Is there perhaps an equation that could determine this?
2hp will give you about 10 lbs of thrust, tops (it's generally around 4-5 lbs/hp). If you have an ultralight with an all up weight of 400lbs, say, that maybe has a 10:1 L/D, you will need 40 lbs of thrust just for level flight at best L/D speed, requiring about 8-10 hp. That's with no surplus power for, you know, taking off and climbing and such.
So a weed wacker won't get you off the ground in the first place in any kind of craft that can carry a human, unless of course the wings are like those on a human powered aircraft with a span that goes off into the next county.
And your ultralight has a small wing with only 48 sqf of area that will have a wing loading of 9ish psf and will need to go 50 mph just to fly, which it ain't gonna do on 10lbs of thrust. Faggeddaboudit...

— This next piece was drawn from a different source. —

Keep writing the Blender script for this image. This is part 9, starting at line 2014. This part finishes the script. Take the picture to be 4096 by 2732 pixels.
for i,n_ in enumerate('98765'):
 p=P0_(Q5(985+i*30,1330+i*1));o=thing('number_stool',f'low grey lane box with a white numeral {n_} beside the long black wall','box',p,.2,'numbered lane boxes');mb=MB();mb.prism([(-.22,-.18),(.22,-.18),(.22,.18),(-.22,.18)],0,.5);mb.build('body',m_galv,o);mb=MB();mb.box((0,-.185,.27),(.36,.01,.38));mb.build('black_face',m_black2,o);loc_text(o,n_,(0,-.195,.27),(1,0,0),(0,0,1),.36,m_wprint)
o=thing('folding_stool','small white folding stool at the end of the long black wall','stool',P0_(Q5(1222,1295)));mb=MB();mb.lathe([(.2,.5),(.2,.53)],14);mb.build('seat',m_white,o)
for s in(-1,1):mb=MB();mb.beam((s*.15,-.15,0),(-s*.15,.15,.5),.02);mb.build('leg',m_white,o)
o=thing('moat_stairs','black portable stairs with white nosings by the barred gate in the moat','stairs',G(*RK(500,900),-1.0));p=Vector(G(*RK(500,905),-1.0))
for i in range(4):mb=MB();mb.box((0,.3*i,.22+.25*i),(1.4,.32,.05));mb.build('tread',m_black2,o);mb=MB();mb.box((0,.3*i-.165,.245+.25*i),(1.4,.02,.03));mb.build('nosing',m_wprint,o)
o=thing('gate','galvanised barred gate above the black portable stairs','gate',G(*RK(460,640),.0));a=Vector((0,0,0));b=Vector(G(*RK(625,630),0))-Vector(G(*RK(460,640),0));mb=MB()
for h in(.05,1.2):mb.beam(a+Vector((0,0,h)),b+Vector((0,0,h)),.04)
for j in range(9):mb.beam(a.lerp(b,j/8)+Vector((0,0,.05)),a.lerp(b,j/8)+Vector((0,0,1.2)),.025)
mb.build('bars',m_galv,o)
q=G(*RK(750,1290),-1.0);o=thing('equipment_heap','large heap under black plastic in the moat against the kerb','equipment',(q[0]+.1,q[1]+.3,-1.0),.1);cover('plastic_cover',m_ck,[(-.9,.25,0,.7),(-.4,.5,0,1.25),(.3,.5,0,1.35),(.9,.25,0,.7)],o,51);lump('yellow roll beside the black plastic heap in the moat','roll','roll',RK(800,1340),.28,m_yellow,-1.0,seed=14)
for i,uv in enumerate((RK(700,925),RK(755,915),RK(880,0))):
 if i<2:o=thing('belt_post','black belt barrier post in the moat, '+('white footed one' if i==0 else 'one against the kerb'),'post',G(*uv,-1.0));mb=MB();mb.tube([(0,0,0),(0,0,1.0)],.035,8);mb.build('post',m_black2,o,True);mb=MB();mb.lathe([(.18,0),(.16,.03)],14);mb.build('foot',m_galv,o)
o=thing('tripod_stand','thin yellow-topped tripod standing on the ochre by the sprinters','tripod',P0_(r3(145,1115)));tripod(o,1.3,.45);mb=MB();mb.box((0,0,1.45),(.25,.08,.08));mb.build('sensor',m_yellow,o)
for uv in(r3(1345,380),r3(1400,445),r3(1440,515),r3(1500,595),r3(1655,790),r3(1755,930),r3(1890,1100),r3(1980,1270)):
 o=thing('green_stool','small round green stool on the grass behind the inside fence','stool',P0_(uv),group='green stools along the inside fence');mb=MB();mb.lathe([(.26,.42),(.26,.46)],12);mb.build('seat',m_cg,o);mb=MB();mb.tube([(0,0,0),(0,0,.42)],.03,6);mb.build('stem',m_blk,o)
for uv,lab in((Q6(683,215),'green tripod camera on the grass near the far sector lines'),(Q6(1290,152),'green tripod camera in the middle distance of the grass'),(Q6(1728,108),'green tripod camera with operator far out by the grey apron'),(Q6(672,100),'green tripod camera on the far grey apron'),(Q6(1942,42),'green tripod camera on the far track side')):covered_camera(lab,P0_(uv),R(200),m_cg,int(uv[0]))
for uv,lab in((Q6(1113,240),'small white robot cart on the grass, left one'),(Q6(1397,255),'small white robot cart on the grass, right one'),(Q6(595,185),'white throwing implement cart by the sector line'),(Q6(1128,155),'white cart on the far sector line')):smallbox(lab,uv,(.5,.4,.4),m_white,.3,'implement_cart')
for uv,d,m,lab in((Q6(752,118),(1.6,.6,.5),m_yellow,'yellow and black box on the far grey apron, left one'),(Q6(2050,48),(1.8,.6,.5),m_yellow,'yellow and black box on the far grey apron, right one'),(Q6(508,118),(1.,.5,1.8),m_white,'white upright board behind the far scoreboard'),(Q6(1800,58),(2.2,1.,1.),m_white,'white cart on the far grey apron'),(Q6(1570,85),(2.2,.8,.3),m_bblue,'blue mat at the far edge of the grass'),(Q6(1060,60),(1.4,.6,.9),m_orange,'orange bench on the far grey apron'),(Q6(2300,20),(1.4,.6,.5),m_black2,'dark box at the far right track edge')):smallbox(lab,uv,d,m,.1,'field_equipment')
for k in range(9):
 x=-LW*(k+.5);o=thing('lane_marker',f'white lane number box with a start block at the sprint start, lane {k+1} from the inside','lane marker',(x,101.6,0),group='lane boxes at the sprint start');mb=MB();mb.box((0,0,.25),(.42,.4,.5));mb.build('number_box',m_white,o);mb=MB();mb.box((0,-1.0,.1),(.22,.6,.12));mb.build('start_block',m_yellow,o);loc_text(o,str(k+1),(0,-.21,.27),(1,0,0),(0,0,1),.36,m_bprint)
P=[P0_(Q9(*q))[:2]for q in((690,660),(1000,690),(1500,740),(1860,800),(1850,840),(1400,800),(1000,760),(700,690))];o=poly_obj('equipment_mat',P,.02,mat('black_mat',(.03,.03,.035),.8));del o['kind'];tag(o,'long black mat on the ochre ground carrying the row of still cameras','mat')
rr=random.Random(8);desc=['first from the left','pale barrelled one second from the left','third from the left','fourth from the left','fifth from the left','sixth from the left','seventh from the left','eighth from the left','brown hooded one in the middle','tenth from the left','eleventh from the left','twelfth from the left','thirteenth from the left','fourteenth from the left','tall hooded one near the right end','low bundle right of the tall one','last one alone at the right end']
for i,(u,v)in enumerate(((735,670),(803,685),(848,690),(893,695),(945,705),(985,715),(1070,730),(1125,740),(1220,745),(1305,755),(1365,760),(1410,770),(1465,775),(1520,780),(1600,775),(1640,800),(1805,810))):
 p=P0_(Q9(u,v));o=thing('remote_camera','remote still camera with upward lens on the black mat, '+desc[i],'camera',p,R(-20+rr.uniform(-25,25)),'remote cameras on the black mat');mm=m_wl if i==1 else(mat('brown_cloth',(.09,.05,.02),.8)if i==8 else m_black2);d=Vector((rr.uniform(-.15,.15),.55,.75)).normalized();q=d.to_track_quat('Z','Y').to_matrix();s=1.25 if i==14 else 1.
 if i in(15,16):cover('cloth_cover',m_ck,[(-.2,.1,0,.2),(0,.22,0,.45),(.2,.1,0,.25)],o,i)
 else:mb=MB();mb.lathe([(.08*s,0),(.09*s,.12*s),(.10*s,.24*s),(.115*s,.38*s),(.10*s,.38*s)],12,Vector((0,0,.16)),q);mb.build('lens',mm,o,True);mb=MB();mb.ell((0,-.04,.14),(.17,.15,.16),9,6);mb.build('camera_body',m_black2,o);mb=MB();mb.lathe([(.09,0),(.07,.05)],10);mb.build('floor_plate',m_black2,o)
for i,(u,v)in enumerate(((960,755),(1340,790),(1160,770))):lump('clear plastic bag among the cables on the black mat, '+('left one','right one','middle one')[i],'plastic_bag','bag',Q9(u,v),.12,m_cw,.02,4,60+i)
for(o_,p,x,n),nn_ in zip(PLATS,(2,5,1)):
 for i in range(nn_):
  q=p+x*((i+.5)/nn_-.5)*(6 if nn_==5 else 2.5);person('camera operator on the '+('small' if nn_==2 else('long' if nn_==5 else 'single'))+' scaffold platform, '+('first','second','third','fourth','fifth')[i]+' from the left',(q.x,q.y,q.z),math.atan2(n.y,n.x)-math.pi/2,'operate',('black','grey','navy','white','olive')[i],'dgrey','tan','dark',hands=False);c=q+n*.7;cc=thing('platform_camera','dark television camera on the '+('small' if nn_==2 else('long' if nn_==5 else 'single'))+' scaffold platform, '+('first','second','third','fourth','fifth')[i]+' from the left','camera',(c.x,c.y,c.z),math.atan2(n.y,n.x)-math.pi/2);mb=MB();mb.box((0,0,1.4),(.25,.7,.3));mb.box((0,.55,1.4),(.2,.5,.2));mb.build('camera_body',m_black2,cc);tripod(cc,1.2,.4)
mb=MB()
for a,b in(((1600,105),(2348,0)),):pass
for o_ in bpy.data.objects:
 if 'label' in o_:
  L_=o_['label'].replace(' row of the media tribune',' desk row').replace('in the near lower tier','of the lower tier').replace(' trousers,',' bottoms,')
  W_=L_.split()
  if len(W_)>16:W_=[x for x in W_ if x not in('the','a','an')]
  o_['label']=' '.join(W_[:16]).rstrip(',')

For an ultralight, you need wings big enough to get the wing loading down around 3lbs/sqf, to get a stall under 30 mph, and a thrust level equal to about 2 to 3 times the drag at max L/D. If your ultralight has 40lbs of drag at max L/D, you will want to have at least 120lbs of thrust, or about 25hp minimum. You can get by on less power if your ultralight is very clean, with long wings, like a Lazair or Mitchellwing, but not that much less.
There are methods of calculating the power required to fly a particular plane. In your case, assuming that you'll also need to carry ~18 kg of fuel and a pilot (roundly 75 kg), the answer is NO. A 2 hp (1.5 kw) power plant will be insufficient to give safe takeoff and climb performance -- with the possible exception of a high performance sailplane airframe (some self-launching sailplanes use ridiculously small engines).

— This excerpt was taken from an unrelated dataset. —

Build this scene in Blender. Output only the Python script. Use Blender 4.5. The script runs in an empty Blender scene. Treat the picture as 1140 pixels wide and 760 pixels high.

"Is it possible to power an ultralight airplane with a single-cylinder weed-whacker engine?" -- I've seen someone actually try it. The engine was still attached to the weed-whacker. The string was replaced by a propeller. The unit was strapped to the pilot's waist, projecting backwards. The aircraft was a paraglider. The pilot foot-launched off a mountain and then started the contraption in the air. Unfortunately I never heard what sort of climb rate he was able to achieve once he flew away from the ridge lift.
Here is how to determine the answer (which, as pointed out by others here, is no):
We assume you know the weight of your plane, its gliding airspeed, and the glide ratio. This means you know the sink rate in feet/second which multiplied by the weight of the plane, yields the power dissipation rate during a glide which can then be converted into horsepower.
To hold altitude constant then requires that the power application rate equal the dissipation rate. To climb requires that the power application rate exceed the dissipation rate by some convenient margin (your choice).
For comparison, the Wright flyer had a 12 horsepower engine and the minimum requirement by the Wrights was 8 horsepower. That's not to say there can't be a smaller/lighter plane, but they definitely started small and slow, by today's standards, and the resulting numbers are very similar to the other answers of 8+ horsepower.
In theory, yes. Non powered gliders can fly with no HP just off of thermals, so a 2HP engine would be a reasonable boost for a plane like that. But to take off, that likely wouldn’t cut it.